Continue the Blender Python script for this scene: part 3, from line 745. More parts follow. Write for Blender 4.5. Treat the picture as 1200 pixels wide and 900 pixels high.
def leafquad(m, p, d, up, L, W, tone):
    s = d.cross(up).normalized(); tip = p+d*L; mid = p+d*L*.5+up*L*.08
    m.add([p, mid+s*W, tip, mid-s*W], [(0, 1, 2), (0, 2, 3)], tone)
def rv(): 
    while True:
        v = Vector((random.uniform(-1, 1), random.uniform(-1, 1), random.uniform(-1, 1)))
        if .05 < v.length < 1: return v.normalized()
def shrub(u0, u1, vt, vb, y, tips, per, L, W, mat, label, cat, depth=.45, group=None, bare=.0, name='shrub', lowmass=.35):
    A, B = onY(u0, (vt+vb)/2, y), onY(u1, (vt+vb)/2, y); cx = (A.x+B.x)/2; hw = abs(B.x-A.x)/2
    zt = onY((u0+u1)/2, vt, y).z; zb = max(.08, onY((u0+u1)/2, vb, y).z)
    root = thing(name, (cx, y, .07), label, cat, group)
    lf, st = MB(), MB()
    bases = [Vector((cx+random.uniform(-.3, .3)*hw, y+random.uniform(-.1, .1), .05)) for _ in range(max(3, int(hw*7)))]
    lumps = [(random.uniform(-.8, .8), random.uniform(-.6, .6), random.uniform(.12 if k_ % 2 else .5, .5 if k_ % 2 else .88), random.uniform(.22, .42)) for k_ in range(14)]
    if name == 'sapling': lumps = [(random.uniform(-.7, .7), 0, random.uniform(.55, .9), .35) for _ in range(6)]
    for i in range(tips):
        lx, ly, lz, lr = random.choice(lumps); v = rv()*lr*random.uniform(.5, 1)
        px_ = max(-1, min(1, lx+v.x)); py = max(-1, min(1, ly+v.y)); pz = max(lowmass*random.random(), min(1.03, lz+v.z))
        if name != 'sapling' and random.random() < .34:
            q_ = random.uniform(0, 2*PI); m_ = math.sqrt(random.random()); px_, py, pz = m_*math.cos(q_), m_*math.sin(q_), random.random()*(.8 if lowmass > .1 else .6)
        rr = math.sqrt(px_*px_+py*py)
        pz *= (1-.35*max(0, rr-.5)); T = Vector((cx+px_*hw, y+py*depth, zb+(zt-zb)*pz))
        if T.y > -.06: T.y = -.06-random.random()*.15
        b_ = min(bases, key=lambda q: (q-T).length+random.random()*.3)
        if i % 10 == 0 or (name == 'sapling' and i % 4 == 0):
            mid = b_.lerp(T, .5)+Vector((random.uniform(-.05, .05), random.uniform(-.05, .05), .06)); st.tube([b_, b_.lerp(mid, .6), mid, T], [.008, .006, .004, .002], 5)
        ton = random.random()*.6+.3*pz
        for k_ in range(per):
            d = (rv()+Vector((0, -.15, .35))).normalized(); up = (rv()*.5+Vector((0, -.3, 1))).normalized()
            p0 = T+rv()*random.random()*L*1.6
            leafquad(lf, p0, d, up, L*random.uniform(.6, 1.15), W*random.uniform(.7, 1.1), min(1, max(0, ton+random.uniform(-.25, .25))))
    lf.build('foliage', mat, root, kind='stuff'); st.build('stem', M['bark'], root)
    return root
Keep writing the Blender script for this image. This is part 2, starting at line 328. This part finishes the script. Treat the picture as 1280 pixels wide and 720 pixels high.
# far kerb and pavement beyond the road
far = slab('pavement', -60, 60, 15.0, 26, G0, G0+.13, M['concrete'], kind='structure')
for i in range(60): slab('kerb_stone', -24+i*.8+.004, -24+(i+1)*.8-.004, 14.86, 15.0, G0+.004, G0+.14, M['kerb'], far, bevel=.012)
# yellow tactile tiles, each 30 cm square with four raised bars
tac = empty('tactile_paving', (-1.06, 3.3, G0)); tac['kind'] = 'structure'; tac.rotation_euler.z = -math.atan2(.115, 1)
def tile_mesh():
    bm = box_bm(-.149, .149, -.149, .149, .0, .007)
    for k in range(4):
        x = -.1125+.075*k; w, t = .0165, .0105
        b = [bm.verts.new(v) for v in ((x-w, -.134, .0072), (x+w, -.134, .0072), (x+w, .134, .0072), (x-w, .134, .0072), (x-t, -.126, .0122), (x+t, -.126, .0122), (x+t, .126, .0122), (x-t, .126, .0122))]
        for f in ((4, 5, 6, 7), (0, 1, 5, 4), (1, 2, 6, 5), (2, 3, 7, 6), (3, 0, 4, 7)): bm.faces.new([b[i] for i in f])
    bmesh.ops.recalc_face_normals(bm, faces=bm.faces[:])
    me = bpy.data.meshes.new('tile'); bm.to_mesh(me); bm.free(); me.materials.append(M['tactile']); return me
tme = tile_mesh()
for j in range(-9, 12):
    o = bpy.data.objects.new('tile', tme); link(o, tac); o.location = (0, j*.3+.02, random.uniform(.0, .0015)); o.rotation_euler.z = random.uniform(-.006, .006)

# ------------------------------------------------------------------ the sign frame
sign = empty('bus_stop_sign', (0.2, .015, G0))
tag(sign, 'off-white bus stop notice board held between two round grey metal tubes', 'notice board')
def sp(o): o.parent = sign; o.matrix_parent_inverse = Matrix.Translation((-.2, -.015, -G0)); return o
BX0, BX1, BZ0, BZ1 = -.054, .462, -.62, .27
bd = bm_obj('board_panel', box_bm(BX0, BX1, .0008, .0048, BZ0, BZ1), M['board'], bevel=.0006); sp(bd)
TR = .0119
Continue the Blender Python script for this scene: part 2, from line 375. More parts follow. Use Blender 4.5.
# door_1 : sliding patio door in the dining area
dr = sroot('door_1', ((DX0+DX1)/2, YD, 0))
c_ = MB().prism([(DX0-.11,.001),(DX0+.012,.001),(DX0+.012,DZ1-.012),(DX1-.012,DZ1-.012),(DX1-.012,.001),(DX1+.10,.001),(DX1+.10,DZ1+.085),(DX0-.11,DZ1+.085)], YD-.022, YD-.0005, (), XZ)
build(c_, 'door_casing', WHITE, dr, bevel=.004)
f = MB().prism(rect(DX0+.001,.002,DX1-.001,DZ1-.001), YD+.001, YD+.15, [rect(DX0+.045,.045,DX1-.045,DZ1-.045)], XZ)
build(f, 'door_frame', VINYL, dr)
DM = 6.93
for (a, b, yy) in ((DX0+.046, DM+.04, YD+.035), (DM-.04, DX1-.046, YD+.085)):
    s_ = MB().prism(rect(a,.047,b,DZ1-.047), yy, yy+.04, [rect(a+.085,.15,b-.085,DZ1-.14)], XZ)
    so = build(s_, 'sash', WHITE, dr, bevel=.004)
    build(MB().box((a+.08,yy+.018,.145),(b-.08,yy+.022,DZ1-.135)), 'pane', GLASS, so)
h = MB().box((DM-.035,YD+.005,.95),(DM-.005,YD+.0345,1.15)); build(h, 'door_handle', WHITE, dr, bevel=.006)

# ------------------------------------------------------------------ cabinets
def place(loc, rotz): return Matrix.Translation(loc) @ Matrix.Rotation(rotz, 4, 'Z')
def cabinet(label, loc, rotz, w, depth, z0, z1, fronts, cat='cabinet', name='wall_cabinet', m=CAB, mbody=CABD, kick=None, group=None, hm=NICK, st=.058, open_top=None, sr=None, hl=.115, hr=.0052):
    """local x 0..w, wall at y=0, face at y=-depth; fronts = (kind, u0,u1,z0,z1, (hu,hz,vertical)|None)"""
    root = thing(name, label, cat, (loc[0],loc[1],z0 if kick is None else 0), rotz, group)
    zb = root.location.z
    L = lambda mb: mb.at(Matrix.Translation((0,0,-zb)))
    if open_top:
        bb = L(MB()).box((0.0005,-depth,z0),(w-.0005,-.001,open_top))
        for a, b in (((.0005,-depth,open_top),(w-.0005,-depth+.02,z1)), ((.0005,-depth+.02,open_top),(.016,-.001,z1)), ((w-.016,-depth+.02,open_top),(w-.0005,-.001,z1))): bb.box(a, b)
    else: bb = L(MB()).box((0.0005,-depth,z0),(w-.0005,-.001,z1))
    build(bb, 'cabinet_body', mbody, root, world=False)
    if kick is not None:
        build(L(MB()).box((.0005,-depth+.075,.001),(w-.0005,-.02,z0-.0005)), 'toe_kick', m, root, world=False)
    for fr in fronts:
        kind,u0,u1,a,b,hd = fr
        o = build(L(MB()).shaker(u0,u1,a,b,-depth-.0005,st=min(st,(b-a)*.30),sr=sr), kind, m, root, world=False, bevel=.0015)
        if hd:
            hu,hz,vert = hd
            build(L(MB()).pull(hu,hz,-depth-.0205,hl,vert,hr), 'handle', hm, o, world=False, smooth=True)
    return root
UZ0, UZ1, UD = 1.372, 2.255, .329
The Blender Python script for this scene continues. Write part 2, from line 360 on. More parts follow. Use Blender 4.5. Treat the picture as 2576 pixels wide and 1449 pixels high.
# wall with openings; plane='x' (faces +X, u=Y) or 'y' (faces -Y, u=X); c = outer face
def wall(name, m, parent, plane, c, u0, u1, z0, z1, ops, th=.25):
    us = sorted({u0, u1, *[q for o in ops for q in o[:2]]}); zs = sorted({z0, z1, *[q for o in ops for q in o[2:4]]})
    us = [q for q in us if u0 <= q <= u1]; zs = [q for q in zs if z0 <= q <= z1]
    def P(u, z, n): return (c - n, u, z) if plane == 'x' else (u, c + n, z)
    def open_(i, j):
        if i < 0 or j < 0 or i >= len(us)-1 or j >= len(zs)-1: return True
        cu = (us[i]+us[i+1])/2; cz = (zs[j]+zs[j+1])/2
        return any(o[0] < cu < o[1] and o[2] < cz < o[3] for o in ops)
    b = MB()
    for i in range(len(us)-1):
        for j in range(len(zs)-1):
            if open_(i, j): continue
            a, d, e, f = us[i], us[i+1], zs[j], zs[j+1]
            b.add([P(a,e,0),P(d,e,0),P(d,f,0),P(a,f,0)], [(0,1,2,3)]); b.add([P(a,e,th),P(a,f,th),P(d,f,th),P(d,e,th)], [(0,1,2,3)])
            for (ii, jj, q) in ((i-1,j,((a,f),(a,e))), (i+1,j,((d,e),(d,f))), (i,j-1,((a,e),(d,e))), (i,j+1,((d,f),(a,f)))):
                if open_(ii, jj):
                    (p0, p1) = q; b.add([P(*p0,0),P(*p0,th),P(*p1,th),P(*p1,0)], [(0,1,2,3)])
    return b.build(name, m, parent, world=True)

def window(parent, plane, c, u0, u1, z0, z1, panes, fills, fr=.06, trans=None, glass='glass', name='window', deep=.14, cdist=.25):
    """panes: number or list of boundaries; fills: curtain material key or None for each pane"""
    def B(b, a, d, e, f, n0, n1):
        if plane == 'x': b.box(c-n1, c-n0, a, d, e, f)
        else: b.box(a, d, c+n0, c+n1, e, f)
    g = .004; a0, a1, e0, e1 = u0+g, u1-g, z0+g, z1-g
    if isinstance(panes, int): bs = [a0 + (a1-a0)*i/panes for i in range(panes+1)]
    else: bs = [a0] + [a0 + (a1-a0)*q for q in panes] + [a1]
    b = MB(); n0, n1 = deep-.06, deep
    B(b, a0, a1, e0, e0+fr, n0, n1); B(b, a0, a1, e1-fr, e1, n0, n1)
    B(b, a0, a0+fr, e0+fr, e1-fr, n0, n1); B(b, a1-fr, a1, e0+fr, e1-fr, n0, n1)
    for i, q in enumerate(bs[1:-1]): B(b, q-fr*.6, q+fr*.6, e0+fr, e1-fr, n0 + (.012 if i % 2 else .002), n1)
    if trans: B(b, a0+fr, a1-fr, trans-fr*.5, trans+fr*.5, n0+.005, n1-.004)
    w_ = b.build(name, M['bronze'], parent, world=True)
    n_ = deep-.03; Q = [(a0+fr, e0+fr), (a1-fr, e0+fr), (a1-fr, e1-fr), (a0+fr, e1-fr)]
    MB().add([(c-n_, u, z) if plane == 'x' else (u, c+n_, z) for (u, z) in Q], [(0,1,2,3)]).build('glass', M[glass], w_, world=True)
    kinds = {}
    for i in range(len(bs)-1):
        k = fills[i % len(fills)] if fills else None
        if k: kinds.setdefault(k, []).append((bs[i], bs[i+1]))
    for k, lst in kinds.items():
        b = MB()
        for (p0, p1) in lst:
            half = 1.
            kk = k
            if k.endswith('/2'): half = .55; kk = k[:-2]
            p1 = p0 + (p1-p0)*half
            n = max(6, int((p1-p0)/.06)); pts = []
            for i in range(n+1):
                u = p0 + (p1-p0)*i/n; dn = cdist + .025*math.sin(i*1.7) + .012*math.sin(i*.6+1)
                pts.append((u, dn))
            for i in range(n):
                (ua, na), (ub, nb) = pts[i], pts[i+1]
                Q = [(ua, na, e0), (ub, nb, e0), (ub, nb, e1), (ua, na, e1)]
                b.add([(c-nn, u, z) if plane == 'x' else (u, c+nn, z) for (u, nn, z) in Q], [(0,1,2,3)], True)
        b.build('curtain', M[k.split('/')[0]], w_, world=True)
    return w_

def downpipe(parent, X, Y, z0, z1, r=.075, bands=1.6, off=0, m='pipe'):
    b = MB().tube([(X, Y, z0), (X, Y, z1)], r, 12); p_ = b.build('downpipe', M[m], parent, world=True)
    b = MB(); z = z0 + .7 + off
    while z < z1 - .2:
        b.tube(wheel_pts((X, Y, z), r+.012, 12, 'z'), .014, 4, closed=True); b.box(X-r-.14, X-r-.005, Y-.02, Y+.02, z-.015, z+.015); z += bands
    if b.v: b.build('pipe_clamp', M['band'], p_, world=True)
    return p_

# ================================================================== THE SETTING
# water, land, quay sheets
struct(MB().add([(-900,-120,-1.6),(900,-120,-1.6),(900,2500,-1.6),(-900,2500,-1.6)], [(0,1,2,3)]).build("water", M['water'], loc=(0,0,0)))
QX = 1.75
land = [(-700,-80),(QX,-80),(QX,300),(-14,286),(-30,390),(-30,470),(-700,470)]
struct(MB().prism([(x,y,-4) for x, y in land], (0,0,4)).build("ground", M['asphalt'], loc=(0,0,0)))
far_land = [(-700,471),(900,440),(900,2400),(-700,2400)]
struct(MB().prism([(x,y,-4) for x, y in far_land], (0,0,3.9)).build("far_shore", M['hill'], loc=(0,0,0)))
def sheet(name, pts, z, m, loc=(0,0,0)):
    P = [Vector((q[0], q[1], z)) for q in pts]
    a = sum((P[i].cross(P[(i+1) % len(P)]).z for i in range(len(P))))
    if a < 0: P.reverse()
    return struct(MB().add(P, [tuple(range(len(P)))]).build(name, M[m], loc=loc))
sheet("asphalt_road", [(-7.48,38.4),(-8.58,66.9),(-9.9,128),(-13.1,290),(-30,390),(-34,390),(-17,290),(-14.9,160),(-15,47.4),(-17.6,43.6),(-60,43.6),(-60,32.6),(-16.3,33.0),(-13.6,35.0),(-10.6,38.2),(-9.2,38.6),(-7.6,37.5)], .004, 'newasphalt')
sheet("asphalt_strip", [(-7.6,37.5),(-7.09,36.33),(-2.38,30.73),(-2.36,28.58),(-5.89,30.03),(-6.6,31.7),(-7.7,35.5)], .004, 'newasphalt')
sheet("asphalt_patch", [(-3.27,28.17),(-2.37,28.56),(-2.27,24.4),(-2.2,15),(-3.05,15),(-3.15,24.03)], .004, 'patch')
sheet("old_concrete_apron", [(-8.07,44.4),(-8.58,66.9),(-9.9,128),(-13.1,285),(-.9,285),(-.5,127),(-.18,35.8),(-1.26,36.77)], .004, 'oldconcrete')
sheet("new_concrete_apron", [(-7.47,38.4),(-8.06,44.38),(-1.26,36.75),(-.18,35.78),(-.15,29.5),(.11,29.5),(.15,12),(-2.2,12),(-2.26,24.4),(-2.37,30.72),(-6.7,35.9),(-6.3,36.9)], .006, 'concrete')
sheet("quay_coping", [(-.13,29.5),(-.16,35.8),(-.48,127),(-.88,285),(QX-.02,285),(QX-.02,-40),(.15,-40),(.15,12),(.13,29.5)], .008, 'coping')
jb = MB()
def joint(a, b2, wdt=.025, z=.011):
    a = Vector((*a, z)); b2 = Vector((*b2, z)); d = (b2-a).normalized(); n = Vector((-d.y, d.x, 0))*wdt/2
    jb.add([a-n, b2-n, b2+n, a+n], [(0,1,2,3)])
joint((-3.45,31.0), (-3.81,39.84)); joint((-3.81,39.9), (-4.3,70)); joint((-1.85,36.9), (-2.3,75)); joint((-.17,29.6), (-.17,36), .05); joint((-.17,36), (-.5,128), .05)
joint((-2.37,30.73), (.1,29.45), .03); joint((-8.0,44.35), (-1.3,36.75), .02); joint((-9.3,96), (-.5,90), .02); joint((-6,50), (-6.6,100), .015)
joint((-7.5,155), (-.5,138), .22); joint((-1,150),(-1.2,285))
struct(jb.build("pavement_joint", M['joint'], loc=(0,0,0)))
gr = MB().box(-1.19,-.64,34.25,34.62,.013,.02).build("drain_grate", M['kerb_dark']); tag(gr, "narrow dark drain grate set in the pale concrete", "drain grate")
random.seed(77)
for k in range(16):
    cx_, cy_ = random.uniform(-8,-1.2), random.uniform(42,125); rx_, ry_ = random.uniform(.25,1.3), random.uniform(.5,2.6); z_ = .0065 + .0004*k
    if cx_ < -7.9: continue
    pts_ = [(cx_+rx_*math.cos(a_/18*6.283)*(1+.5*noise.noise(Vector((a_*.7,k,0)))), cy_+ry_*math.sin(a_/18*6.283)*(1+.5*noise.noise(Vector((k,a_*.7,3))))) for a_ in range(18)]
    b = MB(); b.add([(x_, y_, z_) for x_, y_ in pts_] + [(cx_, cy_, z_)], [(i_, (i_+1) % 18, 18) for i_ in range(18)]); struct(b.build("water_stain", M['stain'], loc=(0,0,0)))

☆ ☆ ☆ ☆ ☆

▶ [What the task asks] Check every line for "wide" and show the ones that have it.

▶ [Task response]
Continue the Blender Python script for this scene: part 3, from line 745. More parts follow. Write for Blender 4.5. Treat the picture as 1200 pixels wide and 900 pixels high.
Keep writing the Blender script for this image. This is part 2, starting at line 328. This part finishes the script. Treat the picture as 1280 pixels wide and 720 pixels high.
The Blender Python script for this scene continues. Write part 2, from line 360 on. More parts follow. Use Blender 4.5. Treat the picture as 2576 pixels wide and 1449 pixels high.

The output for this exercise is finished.